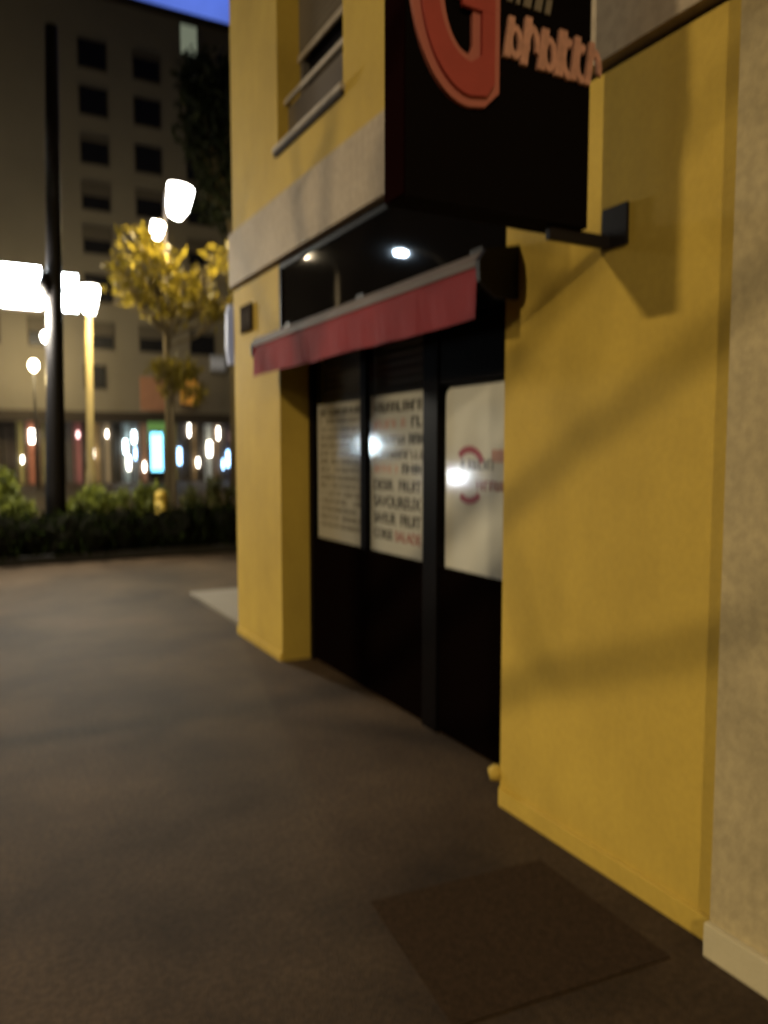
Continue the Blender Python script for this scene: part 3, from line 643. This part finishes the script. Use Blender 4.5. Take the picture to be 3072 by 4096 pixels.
# bright blue display
t = thing('display_screen', (8.3, 37, 0), 'bright cyan lit advertising screen standing in front of the far shops', 'display screen')
x0, x1 = 7.78, 8.34
b = MB(); b.box(x0 - .06, x1 + .06, 37, 37.14, .35, 2.55, .03); b.build('case', M['steel'], t)
b = MB(); b.box(x0, x1, 36.985, 36.999, .7, 2.45); b.build('screen', em('screen_cyan', (.22, .72, 1.0), 4.5), t)
b = MB(); b.box((x0+x1)/2 - .1, (x0+x1)/2 + .1, 37.02, 37.12, 0, .349); b.build('foot', M['steel'], t)

# ------------------------------------------------------------------ unseen tree added so its limbs throw soft slanting shadows on the pier
t = thing('shadow_tree', (-1.25, 4.7, 0), 'unseen slender nearly bare tree added for its slanting shadows on the pier', 'tree')
r = random.Random(77)
b = MB(); b.tube([(-1.25, 4.7, 0), (-1.22, 4.68, 1.2), (-1.27, 4.72, 2.4), (-1.25, 4.7, 3.4), (-1.2, 4.66, 4.6)], [.09, .075, .065, .05, .02], 12); b.build('trunk', M['bark'], t, True)
b = MB()
for (z0, pts) in ((2.0, [(-1.2, 3.9, 2.50), (-1.18, 3.2, 2.93), (-1.2, 2.4, 3.38), (-1.2, 1.7, 3.85)]), (2.3, [(-1.15, 4.0, 2.75), (-1.1, 3.3, 3.25), (-1.1, 2.6, 3.75)]), (1.6, [(-1.2, 4.0, 1.95), (-1.2, 3.3, 2.30), (-1.2, 2.5, 2.62), (-1.2, 1.8, 2.84)]), (2.9, [(-1.3, 5.3, 3.5), (-1.35, 5.9, 4.2)]), (3.1, [(-1.6, 4.4, 3.8), (-1.9, 4.1, 4.5)]), (3.3, [(-.9, 5.0, 4.0), (-.6, 5.2, 4.7)])):
    p = [(-1.25, 4.7, z0)] + pts; n_ = len(p)
    b.tube(p, [.042 - .024*k/(n_-1) for k in range(n_)], 8)
    for k in range(1, n_):
        for _ in range(2):
            q = Vector(p[k]); e = q + Vector((r.uniform(-.35, .35), r.uniform(-.5, .2), r.uniform(.1, .55)))
            b.tube([q, (q + e)/2 + Vector((0, 0, .04)), e], [.018, .013, .006], 5)
b.build('limbs', M['bark'], t, True)
b = MB()
for _ in range(160):
    k = r.uniform(0, 1); b.leaf((-1.2 + r.uniform(-.4, .4), 4.4 - 2.8*k + r.uniform(-.3, .3), 2.7 + 1.5*k + r.uniform(-.2, .7)), .09, r)
b.build('crown', M['leaf_yellow'], t)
━━━━
• **Given request**
Write down every line from the opening of the listing to the line with "b = MB(); b.box((x0+x1)/2", both included, and nothing else; the pictures are omitted.

• **Output of the task**
Continue the Blender Python script for this scene: part 3, from line 643. This part finishes the script. Use Blender 4.5. Take the picture to be 3072 by 4096 pixels.
# bright blue display
t = thing('display_screen', (8.3, 37, 0), 'bright cyan lit advertising screen standing in front of the far shops', 'display screen')
x0, x1 = 7.78, 8.34
b = MB(); b.box(x0 - .06, x1 + .06, 37, 37.14, .35, 2.55, .03); b.build('case', M['steel'], t)
b = MB(); b.box(x0, x1, 36.985, 36.999, .7, 2.45); b.build('screen', em('screen_cyan', (.22, .72, 1.0), 4.5), t)
b = MB(); b.box((x0+x1)/2 - .1, (x0+x1)/2 + .1, 37.02, 37.12, 0, .349); b.build('foot', M['steel'], t)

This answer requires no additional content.